We did not change the core forms and interactions that make up the Freckle experience.

Guess what: It worked! From thousands of active users, we received only a handful of slightly cranky emails, mostly about the addition of grey to the cheerful color palette.

So remember: If you can’t explain how your interface change is an improvement, it probably isn’t.

Further reading: Users don’t hate change, they hate you by Christina Wodtke.

This list is a trojan horse for communication

I have no doubt that you’ve spotted my semi-secretive agenda by now:

Poor communication is the silent killer of SaaS happiness.

And it’s true, too. And the flip side? Also true:

Learn to communicate well and humanely, and you will have deliriously happy customers.

Or, perhaps, customers who find their experience with your product so seamless that they take you for granted as an integral part of their working life (and treat paying you as a codified ritual they will always perform) and who never, ever show up in your inbox with pitchforks.

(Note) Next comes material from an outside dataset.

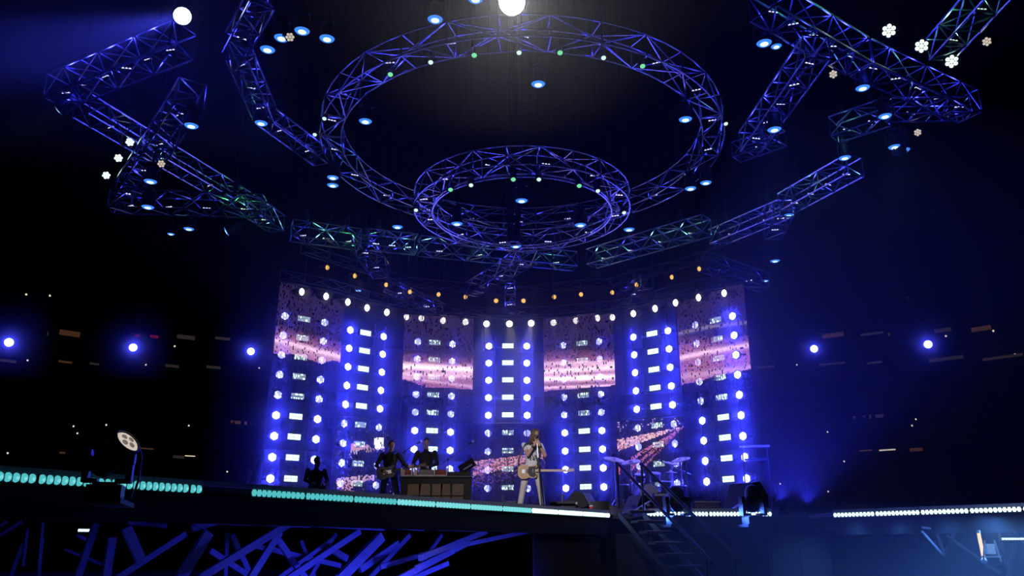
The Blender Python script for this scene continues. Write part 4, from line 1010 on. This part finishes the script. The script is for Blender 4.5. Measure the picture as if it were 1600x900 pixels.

Which could be the best outcome of all.


Note: Throughout this essay, I liberally say “hate YOU.” But of course, it’s wildly unlikely that customers will come to hate you personally… unless you do something personally that is so offensive and sociopathic and uncaring to warrant it. (Hey, Zuck!) Don’t lose sleep about losing customers while you grow and improve. Churn is a fact of life. As long as you are both considerate and striving to improve and fix what is broken, your former customers will move on and find something that better suits them now, and you will attract new customers in the future. Buyer-seller relationships are just business, after all.